Depending on whose version of history you believe, it was either a terrifying nadir of underachieving hopelessness, or the last time indie music could call itself genuinely underground, alternative and principled. It was devoid of the gimlet-eyed commercial ambition that fuels your average NME cover star in 2013. Its DIY ethos offered "socialism in practice" under Thatcherism: "no jobs, no cash, no choice but to do everything yourself within your means", as writer and musician Bob Stanley once noted. It was fired by the same egalitarian anyone-can-do-it philosophy and attitude-over-ability spirit as punk. As Scared to Get Happy unwittingly makes clear, this was something of a mixed blessing. On the one hand, a single such as the Shop Assistants' 1985 debut, All Day Long, still delivers a primal, thrilling rush because it sounds like the band are just clinging on to the song by their fingernails. On the other, there's One of Those Things by Bubblegum Splash!, who had the incompetence but not the inspiration and featured a frontwoman who clearly wasn't prepared to let a trifling matter like the fact she was tone-deaf prevent her from singing. Anyone could do it, but why would anyone want to if the results sounded like this?
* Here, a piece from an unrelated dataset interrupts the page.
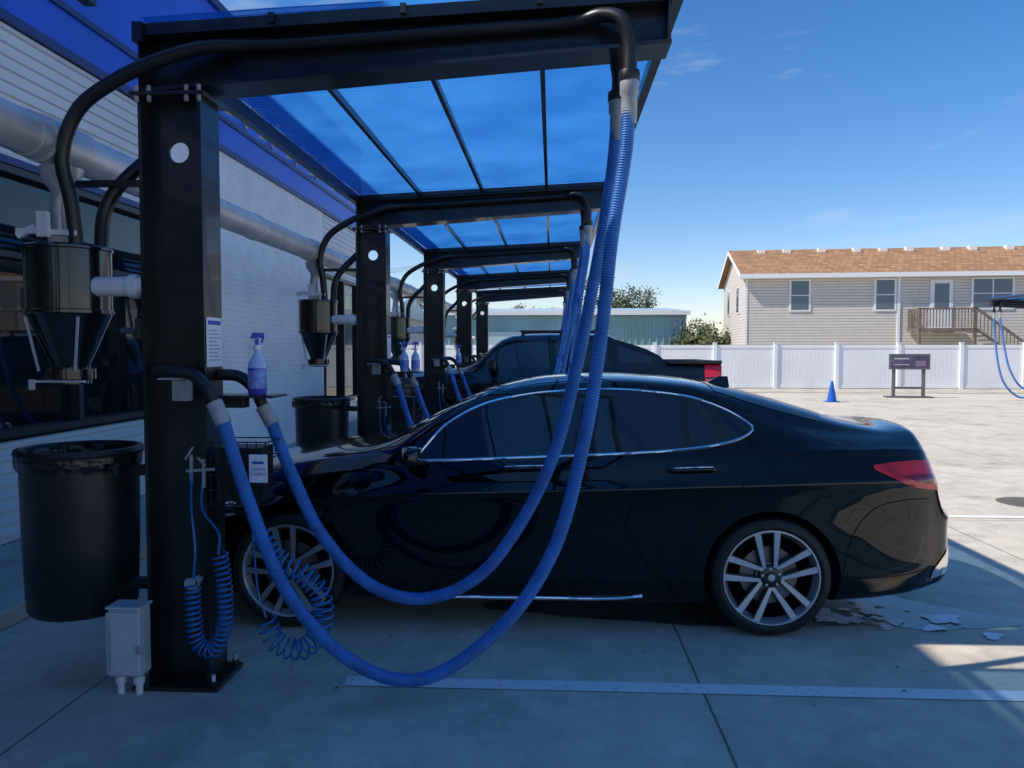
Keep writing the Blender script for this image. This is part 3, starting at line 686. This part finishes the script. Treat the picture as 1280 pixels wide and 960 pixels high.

Contrary to the belief that everyone was just killing time until the Stone Roses and Happy Mondays turned up, there were genuinely fantastic records made: Hurrah's paean to optimism in the teeth of recession, The Sun Shines Here; the Loft's compellingly jittery Up the Hill and Down the Slope; the effervescent 80 seconds of Primal Scream's Velocity Girl. But it's clearly an area of musical history best served by being picked through gingerly. Instead, Scared to Get Happy manages to be simultaneously over- and underwhelming. It's six and a half hours long and contains 134 tracks: for every lost gem the compilers have unearthed – not least the Lines' haunting 1980 single Nerve Pylon – there's a huge tranche of stuff that's audibly languished in obscurity for a reason. While the desire to rifle through arcane corners is laudable, even the best of the era's artists were, for the most part, not built for the long haul: they had it in them to make one great single then vanish. There's no shame in that – it felt genuinely refreshing in a post-Live Aid world, where mainstream rock music seemed ever more blustery and self-important – but it makes poking around in their B-sides and unreleased tracks a pretty enervating business: there's something about seeing the name We've Got a Fuzzbox and We're Gonna Use It in close proximity to the words "unreleased demo version" that causes a certain sinking of the spirits.
Still, against a backdrop of generic jangle, the mavericks' stars shine brighter: McCarthy's game attempt to propagate the overthrow of capitalism via the medium of sparkling guitar pop, the lyrics buckling under the weight of the Marxist/Leninist rhetoric crammed into them; the Bachelor Pad's equally spirited efforts to press a Jesus and Mary Chain-esque wall of feedback into the service of an idiosyncratic brand of psychedelia; the Clouds, who on the evidence of their solitary single, Get Out of My Dream, were one of the few bands who had the potential to be bigger than they were.
Scared to Get Happy has clearly been put together with love – perhaps a bit too much love – by people who think 80s indie deserves a similar status as the 60s garage rock collected on the Nuggets box, from which it takes its inspiration. They have a case, although it's nowhere near as watertight or self-evident as they think, and it would have been better supported with a bit of judicious editing. It's hard to see clearly when your eyes are dewy with nostalgia.